GENDER: Kind, sort, class (of people).

What genre is Jimmy Corrigan?
Is there any relation--if so, what is it?--
between his genre and his gender?
Between his genre-and-gender,
and the generic predilections and
gender positions of his (presumed) readers?

WAS THIS BOOK INTENDED FOR US?
(if not, how do we read it....?)

GENERAL INSTRUCTIONS.
Exam. Begin.
1. You are a. male. b. female.
If b, you may stop. Put down our booklet. All others continue.

[if male --> miserable, unhappy, suicidal, avoiding]

Metaphor: A tight fitting suit of metal, generally tin,
which entirely encloses the wearer, both impeding free movement
and preventing emotional expression and/or social contact. [??]

Are men more visual/less readerly? Need it laid out?
(cf. Japan, where ALL like comics?)

WHAT WAS YOUR EXPERIENCE OF READING THIS TEXT?
WHAT WAS YOUR REACTION TO JIMMY?
WHICH ROLE DID YOU ASSUME?

Reading instructions:
not equipped to sustain successful linguistic relation w/ pictographic theater
principles and rules intuitive
entirely novel form of imaginative drama
paramount end of aesthetics--> represent rich experience
comic strip highest achievement! --> from cave paintings
look to whenever stimulation/pageantry/distraction/solace is needed
resonance--> empathetic vs. profiteers from business of life

Another "generic" possibility:
Is this graphic novel an "apology" or an "apologue"?
(Is the genre itself self-deprecating?)
Is it speaking in defense or to teach (offensively)?
Do you think we're supposed to be confused (like Jimmy)?

[Fr. apologie, L. apologia, Gr. defence, a speech in defence, f. away, off + - speaking.]
The pleading off from a charge or imputation, whether expressed, implied,
or only conceived as possible;  defence of a person, or vindication of an institution,
etc., from accusation or aspersion.

Cf. [a. Fr. apologue, ad. L. apologus, a. Gr. account, story, fable, f. off + speech.]
An allegorical story intended to convey a useful lesson; a moral fable.

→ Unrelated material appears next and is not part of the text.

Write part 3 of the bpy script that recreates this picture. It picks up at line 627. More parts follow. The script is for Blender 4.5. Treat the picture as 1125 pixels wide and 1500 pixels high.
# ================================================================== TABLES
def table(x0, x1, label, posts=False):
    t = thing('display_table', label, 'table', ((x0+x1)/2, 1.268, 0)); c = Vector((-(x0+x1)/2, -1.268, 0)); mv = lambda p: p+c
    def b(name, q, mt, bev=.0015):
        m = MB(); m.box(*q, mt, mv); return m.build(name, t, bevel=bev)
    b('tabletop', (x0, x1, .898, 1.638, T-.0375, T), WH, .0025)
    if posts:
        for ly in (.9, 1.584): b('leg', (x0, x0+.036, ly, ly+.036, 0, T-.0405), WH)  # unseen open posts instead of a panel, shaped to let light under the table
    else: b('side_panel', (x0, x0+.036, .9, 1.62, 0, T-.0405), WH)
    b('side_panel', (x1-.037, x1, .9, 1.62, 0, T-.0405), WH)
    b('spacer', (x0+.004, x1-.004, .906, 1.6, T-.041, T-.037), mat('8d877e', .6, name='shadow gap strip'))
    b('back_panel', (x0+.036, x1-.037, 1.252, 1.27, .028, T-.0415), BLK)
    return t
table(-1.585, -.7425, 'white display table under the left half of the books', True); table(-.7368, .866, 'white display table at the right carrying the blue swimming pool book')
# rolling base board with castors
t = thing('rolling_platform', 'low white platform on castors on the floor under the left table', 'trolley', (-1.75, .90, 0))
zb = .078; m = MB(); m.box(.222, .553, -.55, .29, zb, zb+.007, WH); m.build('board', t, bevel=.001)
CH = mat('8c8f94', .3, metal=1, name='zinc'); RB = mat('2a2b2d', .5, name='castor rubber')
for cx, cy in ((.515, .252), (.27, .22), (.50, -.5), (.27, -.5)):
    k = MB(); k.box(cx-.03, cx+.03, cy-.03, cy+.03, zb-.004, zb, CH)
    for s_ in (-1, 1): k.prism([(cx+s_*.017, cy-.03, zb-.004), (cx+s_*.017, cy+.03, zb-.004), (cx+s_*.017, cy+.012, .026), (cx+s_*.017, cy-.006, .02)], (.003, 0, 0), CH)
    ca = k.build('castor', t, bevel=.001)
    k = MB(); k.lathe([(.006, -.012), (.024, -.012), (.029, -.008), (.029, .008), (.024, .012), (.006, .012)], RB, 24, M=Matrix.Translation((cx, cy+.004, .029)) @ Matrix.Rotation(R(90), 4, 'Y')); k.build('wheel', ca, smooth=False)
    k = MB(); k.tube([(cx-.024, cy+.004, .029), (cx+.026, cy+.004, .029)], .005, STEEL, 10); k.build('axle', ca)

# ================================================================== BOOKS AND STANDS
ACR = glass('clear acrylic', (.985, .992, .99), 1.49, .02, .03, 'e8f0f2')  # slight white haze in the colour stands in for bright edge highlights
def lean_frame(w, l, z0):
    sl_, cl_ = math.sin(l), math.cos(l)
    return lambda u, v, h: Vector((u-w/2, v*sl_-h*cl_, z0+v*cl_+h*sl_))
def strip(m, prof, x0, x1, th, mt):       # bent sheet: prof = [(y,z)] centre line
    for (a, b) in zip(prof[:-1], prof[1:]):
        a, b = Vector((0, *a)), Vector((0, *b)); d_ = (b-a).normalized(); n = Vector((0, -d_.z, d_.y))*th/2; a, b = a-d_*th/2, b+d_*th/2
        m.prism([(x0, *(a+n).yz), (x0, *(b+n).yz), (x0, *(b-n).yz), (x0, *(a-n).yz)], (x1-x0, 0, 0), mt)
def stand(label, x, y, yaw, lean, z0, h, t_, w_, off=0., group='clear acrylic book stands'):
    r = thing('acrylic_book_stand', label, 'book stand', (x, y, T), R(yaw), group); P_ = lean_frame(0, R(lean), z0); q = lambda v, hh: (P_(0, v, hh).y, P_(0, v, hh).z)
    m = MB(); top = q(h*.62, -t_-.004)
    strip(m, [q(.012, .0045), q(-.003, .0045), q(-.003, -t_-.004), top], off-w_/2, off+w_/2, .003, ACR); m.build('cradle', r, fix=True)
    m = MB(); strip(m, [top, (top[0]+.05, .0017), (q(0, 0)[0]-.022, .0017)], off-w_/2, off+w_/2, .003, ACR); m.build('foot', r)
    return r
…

My Notes, from Gus Stadler's Fall '04 lecture:

problems w/ discussing straight masculinity:
so pervasively present, orients so much of our understanding of the world
appears not different, so harder to analyze
related to Michael Warner's ideas about crafting the self
emotional range: bleak and bleaker

a few framing issues and concerns:
graphic novels (Maus) boom genre, new category
first written, published as comic book, in installments
addressing conventions of superhero comic book:
what is its relation to this tradition?

"Smartest Kind of Earth" satiric re: heroic rhetoric
what is its relation to superhero tradition?
what is it doing to that conventional form?
(tape of Chris Ware accepting an award:
"you can see I'm not very good @ this...why i should stay home...")
packaging of book: sense of humility, self-deprecation
paper bound apologue, whole book act of apology
(vs. allegory: lesson, moral, fable--
what is the moral of the fable?)
inevitable mess that you make when you try to say "I am"
average guy...who is extraordinary
escapism: death of superhero, own escape

nature of putting on a mask
what is Jimmy looking for? to project self onto?
what is he actually in search of?
something Oedipal going on here?
looking to rearrange relation with women?
search for identity: self reflecting, rarely speaking
very passive: active arrival w/ father
identity: no father figure
what keeps him from embracing his dad?
what are obstacles to realizing identity?
grandfather, "it's too late"
36 years old
fantasies; not going to be realized: too much history
bears the burden of a deeper past
what type of father would tell him who he's slept with?
what makes the medium of comics important?
could be done as a novel, film?

angle that comics allow indication of masculinity?
process differently if you see images instead of reading?
(clauses, qualifiers, deferrals, submissive)
self-deprecating: don't take it seriously
genre itself self-deprecating: ironic tension between form and content
bring gender into discussion: is that a gendered gesture of performance?
association of comic books: expectations: tragic, sad
unmasculated man in hero's spot
hopeless
very confusing: what is happening
disconcerting: how to read, not a logical layout
makes reader feels as lost as Jimmy is

male character is not masculine
categories of comic book characters:
children/animals/goofy/superhero
predetermined play w/ stereotypical roles
forces reader to re-live comics you read, associations
why can't this be masculinity?
geared toward experience?

sets him up to perform gender for us, he fails
is that not masculinity?
not stereotypical muscled guy, highlights ideal
is story being presented as one of masculinity?
being disappointed in who you are? as a man?
first scene important, never returned to
really directed toward emasculating failure?

historical narrative:
great grandfather's presence--that narrative of masculine brutality
shapes our impression of how this is about masculinity
earliest Corrigan in story is still present
every generation delineated by his experience
model of difficulty of father-son relations: paternity
fathers teach sons how to be masculine/man
scene of testing/failure
lot about race in both narratives
plays into sense of his being confined, trapped
effect of discovering another child, of different race?
important to talk about daughter, see if there is a superhero narrative
an orphan/ standard plot of redemption
what is plot trying to make us feel?